• Exercise
Look through the listing and locate every line containing the word "this"; copy those lines.

[Rows from a 3D scene dataset]
========================================
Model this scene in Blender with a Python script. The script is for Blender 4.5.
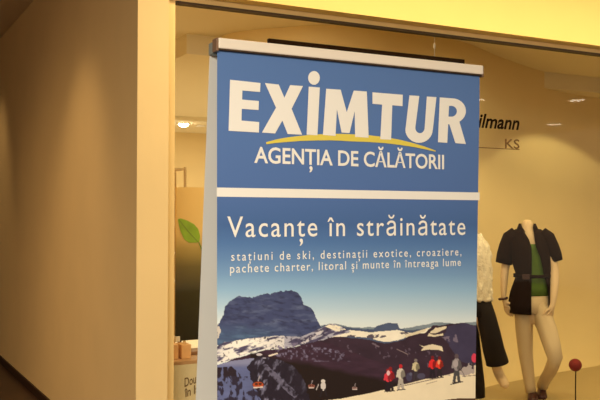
import bpy, bmesh, math, random
import numpy as np
from mathutils import Vector, Matrix
random.seed(7); rng = np.random.default_rng(7)
for o in list(bpy.data.objects): bpy.data.objects.remove(o)
S = bpy.context.scene
COL = S.collection
PI = math.pi

# ------------------------------------------------------------------ camera
FPX = 864.0
YAW, PITCH, ROLL = math.radians(27.8), math.atan(17/864), 0.0020
CAM = Vector((0, 0, 1.5))
F_ = Vector((math.sin(YAW)*math.cos(PITCH), math.cos(YAW)*math.cos(PITCH), math.sin(PITCH)))
R0 = Vector((math.cos(YAW), -math.sin(YAW), 0)); U0 = R0.cross(F_)
R_ = R0*math.cos(ROLL) + U0*math.sin(ROLL); U_ = R_.cross(F_)
cd = bpy.data.cameras.new('camera'); cam = bpy.data.objects.new('camera', cd); COL.objects.link(cam)
cd.sensor_fit = 'HORIZONTAL'; cd.sensor_width = 36; cd.lens = 36*FPX/600; cd.clip_start = .05
cam.matrix_world = Matrix(((R_.x, U_.x, -F_.x, CAM.x), (R_.y, U_.y, -F_.y, CAM.y), (R_.z, U_.z, -F_.z, CAM.z), (0, 0, 0, 1)))
S.camera = cam

# ------------------------------------------------------------------ world, lights, exposure
W = bpy.data.worlds.new('world'); S.world = W; W.use_nodes = True
W.node_tree.nodes['Background'].inputs[0].default_value = (1.0, .80, .56, 1)
W.node_tree.nodes['Background'].inputs[1].default_value = .36
S.view_settings.view_transform = 'Standard'; S.view_settings.look = 'None'
S.view_settings.gamma = 1; S.view_settings.exposure = 1.5
try: S.view_settings.use_curve_mapping = False
except Exception: pass

def area(name, loc, target, size, power, col, sy=None, spread=PI):
    l = bpy.data.lights.new(name, 'AREA'); l.energy = power; l.color = col; l.size = size
    if sy: l.shape = 'RECTANGLE'; l.size_y = sy
    l.spread = spread
    o = bpy.data.objects.new(name, l); COL.objects.link(o); o.location = loc
    o.rotation_euler = (Vector(target) - Vector(loc)).to_track_quat('-Z', 'Y').to_euler()
    return o
def down(name, loc, sx, sy, power, col, tilt=0):      # ceiling panel lamp, long side along the shop front
    o = area(name, loc, (loc[0], loc[1], 0), sx, power, col, sy); o.rotation_euler = (math.radians(tilt), 0, 0); return o
def spot(name, loc, target, ang, power, col, blend=.3, r=.04):
    l = bpy.data.lights.new(name, 'SPOT'); l.energy = power; l.color = col
    l.spot_size = math.radians(ang); l.spot_blend = blend; l.shadow_soft_size = r
    o = bpy.data.objects.new(name, l); COL.objects.link(o); o.location = loc
    o.rotation_euler = (Vector(target) - Vector(loc)).to_track_quat('-Z', 'Y').to_euler()
    return o
WARM = (1, .81, .46); NEUT = (1, .89, .70)
down('corridor_ceiling_light', (4.9, 3.5, 3.35), 6.8, .5, 55, (1, .80, .44), 8)
area('corridor_front_light', (-1.5, -1.3, 3.35), (.9, 1.8, .35), 2.0, 82, NEUT, 1.4, math.radians(104))
area('left_wall_fill_light', (-1.2, 6.4, 3.35), (.6, 6.2, .6), 1.2, 12, (1, .66, .32), 2.6, math.radians(110))  # fill lamp added to brighten the corridor side wall, no fixture there
spot('wall_wash_light', (.35, 5.7, 3.33), (1.437, 6.0, 1.25), 64, 17, (1, .70, .36), 1, .12)
spot('wall_wash_light', (.45, 9.3, 3.33), (1.437, 9.5, 1.7), 62, 11, (1, .72, .38), 1, .12)
spot('display_spot', (7.2, 5.95, 3.06), (7.2, 5.95, 0), 126, 17, (1, .87, .44), .10)
spot('display_spot', (4.9, 5.25, 3.06), (4.95, 5.5, 0), 168, 13, (1, .87, .46), 1)  # added wide fill over the mannequins, lifts the upper backdrop
down('shop_ceiling_light', (5.0, 10.0, 2.88), 5.0, 3.0, 62, (1, .90, .66))
area('shop_front_light', (2.4, 5.5, 3.05), (2.4, 5.8, 0), 1.0, 7, (1, .90, .66), .5)

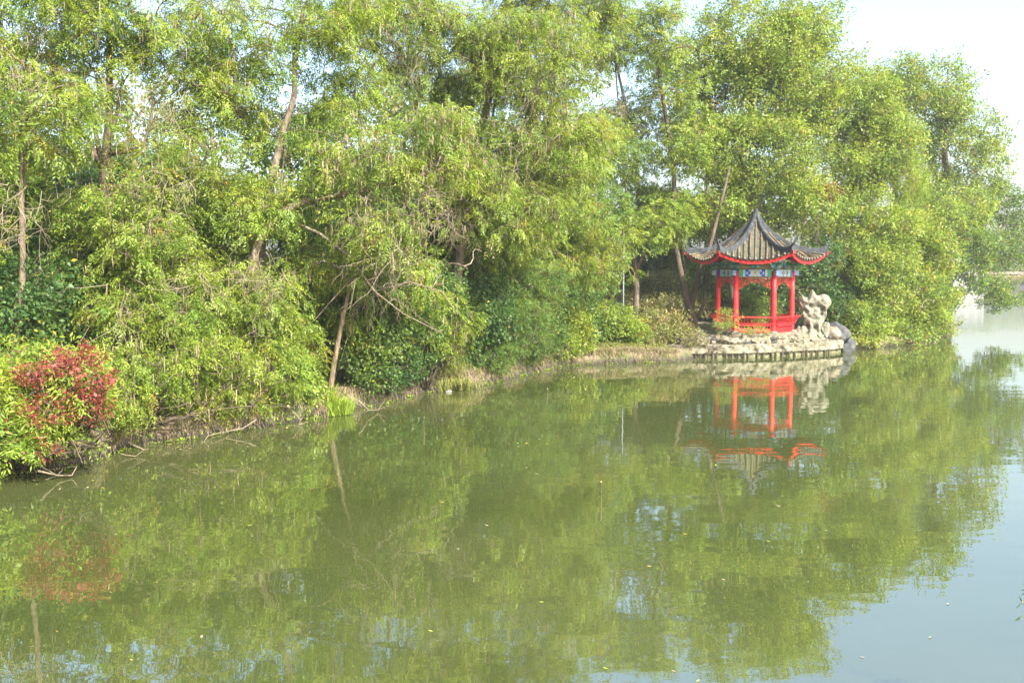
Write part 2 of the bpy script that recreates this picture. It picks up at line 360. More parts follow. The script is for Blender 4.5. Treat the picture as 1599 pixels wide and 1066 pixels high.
========================================
• Result below
Model this scene in Blender with a Python script. The script is for Blender 4.5.
Write part 2 of the bpy script that recreates this picture. It picks up at line 360. More parts follow. The script is for Blender 4.5. Treat the picture as 1599 pixels wide and 1066 pixels high.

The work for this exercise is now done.